▸ **Working data**:
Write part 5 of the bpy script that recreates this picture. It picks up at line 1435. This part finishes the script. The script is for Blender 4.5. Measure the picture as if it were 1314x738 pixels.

==

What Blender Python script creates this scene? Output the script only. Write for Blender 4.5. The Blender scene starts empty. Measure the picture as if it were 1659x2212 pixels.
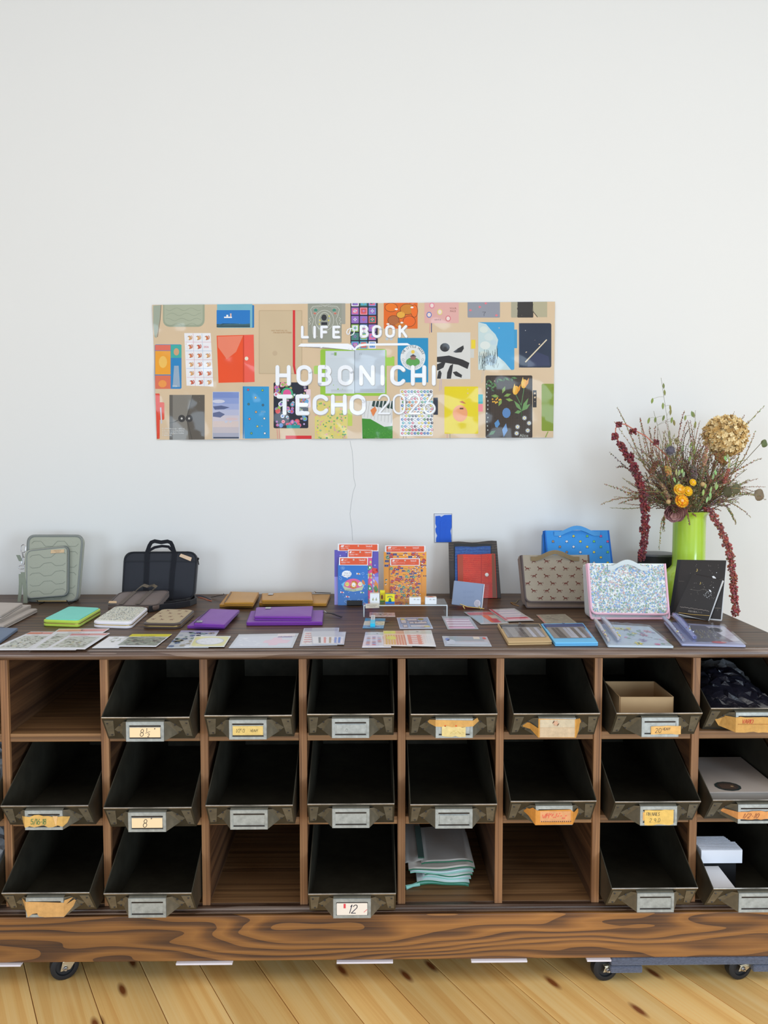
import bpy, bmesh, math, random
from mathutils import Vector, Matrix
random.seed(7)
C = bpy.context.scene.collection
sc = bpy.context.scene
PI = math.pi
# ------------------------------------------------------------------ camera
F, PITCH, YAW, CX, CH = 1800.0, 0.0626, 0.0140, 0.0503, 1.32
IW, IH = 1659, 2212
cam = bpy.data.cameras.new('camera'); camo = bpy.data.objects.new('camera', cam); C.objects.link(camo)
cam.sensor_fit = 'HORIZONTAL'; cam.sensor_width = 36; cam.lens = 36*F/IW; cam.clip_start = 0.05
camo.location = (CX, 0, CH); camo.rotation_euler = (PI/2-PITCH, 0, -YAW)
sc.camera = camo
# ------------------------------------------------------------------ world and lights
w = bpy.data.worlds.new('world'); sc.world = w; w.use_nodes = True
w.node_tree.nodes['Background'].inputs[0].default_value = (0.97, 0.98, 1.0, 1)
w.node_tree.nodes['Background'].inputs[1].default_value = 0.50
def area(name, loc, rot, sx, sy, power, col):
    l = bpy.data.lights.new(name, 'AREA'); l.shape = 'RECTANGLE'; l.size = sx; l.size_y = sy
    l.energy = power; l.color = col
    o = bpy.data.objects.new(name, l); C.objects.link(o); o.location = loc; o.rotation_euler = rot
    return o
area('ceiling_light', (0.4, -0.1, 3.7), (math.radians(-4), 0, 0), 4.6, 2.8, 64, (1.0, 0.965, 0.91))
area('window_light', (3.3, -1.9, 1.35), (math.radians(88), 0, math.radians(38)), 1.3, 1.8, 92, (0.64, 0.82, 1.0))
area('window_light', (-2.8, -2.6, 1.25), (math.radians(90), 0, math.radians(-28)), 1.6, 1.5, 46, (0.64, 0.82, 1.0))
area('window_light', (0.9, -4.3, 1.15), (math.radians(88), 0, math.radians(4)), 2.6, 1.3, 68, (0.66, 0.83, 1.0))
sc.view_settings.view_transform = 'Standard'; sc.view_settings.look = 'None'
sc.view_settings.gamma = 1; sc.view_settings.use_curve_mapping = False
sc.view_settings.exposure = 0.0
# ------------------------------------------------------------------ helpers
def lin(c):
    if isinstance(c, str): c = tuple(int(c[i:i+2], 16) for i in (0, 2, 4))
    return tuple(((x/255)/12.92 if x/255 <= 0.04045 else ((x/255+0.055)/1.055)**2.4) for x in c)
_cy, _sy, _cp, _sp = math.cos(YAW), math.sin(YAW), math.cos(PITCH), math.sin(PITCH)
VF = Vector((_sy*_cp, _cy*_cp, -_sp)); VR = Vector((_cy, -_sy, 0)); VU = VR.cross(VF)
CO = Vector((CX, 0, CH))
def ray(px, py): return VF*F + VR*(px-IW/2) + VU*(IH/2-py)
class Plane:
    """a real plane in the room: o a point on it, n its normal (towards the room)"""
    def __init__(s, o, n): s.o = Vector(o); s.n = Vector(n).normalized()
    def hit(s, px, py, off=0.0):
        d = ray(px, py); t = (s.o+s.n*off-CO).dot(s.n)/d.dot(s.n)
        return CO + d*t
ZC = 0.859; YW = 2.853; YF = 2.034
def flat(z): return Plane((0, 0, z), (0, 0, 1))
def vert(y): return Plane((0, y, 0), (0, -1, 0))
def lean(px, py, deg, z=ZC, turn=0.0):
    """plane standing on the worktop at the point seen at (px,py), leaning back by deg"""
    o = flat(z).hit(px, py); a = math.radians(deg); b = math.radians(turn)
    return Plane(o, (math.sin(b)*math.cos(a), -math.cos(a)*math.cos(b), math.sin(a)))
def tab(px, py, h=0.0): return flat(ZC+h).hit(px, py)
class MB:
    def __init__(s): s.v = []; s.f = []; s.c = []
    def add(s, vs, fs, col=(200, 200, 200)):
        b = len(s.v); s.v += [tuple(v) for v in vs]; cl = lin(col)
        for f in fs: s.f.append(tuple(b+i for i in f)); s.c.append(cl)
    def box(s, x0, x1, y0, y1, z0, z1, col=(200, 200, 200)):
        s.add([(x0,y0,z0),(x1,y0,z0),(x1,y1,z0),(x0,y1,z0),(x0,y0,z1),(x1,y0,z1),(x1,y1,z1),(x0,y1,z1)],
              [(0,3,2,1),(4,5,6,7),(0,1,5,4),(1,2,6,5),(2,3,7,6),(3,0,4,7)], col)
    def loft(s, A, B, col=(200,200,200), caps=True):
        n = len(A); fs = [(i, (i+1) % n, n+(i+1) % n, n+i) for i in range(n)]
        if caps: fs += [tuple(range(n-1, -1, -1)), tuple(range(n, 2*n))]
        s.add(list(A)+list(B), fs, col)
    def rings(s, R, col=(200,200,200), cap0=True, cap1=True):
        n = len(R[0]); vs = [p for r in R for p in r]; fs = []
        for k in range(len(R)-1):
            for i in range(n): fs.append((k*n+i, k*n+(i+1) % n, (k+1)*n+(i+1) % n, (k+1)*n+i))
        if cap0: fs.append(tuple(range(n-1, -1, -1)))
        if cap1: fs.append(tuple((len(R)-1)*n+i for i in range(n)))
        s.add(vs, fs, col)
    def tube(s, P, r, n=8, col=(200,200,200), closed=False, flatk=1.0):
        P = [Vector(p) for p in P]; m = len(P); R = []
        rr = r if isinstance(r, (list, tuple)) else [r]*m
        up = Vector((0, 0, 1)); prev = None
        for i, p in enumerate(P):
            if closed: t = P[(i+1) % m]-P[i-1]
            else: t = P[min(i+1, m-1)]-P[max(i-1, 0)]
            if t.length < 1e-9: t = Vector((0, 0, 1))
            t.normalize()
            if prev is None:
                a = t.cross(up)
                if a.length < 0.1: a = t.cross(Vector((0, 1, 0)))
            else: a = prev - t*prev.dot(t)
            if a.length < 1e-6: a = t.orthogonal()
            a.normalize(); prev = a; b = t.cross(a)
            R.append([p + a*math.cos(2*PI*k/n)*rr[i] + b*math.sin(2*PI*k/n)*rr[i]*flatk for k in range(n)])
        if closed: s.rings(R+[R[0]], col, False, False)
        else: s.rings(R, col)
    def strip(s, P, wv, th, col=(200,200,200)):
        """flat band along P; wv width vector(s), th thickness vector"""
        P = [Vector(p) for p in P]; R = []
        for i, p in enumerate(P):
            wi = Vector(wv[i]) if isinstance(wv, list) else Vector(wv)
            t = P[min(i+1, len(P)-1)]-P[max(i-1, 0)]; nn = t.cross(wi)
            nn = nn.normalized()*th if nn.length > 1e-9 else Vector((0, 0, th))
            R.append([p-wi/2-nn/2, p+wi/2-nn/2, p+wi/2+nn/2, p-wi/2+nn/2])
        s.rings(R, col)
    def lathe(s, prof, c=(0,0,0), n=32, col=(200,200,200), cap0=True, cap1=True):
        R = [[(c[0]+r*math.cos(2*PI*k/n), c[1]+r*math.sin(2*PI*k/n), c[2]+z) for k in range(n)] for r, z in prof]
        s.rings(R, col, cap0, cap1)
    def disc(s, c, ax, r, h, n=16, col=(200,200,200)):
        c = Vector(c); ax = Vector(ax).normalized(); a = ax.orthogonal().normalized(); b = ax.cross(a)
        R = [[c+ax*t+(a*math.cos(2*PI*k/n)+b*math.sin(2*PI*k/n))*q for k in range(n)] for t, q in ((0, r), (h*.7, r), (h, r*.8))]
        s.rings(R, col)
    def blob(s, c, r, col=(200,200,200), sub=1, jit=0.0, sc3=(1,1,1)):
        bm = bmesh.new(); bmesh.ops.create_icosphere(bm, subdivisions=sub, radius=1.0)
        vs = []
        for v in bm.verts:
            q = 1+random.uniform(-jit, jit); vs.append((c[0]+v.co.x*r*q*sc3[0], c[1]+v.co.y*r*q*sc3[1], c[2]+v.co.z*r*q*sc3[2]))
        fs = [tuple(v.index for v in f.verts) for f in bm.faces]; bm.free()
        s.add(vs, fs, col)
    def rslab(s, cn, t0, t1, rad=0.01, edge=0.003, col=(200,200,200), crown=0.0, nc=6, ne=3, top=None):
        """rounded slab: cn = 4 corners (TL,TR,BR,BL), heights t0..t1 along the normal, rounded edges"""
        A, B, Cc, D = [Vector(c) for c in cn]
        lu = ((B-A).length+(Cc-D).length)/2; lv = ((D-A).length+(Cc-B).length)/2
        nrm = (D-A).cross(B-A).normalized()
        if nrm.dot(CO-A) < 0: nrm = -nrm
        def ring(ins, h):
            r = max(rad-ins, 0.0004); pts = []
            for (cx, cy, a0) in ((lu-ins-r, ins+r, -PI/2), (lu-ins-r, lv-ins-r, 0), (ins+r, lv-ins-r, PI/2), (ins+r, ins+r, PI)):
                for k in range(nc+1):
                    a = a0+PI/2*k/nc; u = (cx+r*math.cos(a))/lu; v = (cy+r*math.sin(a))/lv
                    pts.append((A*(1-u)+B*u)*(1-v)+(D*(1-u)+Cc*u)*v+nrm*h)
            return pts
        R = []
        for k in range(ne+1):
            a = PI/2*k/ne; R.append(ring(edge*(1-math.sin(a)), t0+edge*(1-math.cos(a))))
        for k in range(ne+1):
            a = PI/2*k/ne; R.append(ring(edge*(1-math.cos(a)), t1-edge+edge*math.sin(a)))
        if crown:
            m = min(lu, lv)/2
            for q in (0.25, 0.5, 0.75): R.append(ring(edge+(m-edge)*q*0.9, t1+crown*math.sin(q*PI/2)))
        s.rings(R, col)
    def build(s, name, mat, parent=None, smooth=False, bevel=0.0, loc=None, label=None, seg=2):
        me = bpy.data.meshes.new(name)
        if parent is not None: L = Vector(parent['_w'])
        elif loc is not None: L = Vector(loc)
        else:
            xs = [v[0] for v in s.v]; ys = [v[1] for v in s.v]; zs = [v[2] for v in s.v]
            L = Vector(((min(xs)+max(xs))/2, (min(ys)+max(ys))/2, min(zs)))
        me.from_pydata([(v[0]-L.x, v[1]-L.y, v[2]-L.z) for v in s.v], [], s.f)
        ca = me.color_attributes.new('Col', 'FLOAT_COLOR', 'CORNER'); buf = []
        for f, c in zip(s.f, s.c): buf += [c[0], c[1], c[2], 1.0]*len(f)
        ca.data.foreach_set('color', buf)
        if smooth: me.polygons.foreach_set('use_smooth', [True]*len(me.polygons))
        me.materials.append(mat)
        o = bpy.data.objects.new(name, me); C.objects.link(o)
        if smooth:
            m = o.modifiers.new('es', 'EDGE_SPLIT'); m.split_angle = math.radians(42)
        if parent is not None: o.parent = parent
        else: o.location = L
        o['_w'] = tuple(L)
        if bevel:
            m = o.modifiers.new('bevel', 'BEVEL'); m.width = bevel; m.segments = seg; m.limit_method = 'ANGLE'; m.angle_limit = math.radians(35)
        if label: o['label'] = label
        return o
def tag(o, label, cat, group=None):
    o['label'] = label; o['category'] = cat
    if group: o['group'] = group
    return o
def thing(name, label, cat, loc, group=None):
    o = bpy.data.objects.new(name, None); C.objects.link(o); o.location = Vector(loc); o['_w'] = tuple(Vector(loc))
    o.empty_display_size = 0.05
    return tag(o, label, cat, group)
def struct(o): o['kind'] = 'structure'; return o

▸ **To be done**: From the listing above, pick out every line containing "Write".

▸ **Answer**:
Write part 5 of the bpy script that recreates this picture. It picks up at line 1435. This part finishes the script. The script is for Blender 4.5. Measure the picture as if it were 1314x738 pixels.
What Blender Python script creates this scene? Output the script only. Write for Blender 4.5. The Blender scene starts empty. Measure the picture as if it were 1659x2212 pixels.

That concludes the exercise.